Quando il sommelier sente la grafite, è la fine

Quando il sommelier sente la grafite, è la fine

Vi è mai capitato di partecipare ad una degustazione di vini e sentire il sommelier descrivere il vino con quel tipico profluvio di sentori che ti domandi “ma davero davero?”.
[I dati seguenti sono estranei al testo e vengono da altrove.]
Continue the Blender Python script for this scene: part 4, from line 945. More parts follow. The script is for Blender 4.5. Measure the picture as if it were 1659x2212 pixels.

Sono anni che assisto, deluso, a sciorinamenti senza anima di “sentori di“: sentori di prugna, fico, mora, mirtillo, cuoio, chiodo di garofano, salvia, carrube e perfino GRAFITE. Cari sommelier, ma ve magnate la grafite a cena o c’è qualcosa che non quadra? Io non sento la grafite. La grafite non ha odore. Si si lo so, è una metafora, ma è proprio necessario? Il vero problema, però, non è questo. Il problema a monte è che le degustazioni con gli esperti del vino, sempre più spesso, stanno diventando teatri per vecchi attori stanchi e senza più mordente se non quello di essere autocelebrativi. Il pubblico è poco coinvolto. La platea si annoia. Io personalmente mi annoio.

Caro Sommelier, posso darti un consiglio? Raccontami dell’anima del vino, raccontami una storia d’amore, fammi emozionare facendomi viaggiare tra i filari di uve di quella tale azienda vinicola, raccontami la terra che nutre le vigne, raccontami la regione, raccontami la storia dei vignaioli, svelami qualche segreto, raccontandomi dove dormono le bottiglie e – solo alla fine – raccontami le emozioni che ti dà quel bicchiere. Perché solo dopo che mi avrai trasportato in quel meta-universo, potrai elencarmi le tue percezioni olfattive. Parlami pure di sentori di cacao, di crosta di pane, di tabacco, di cuoio, di pipì di gatto e se vuoi, mettici pure la grafite, ma prima, fammi innamorare.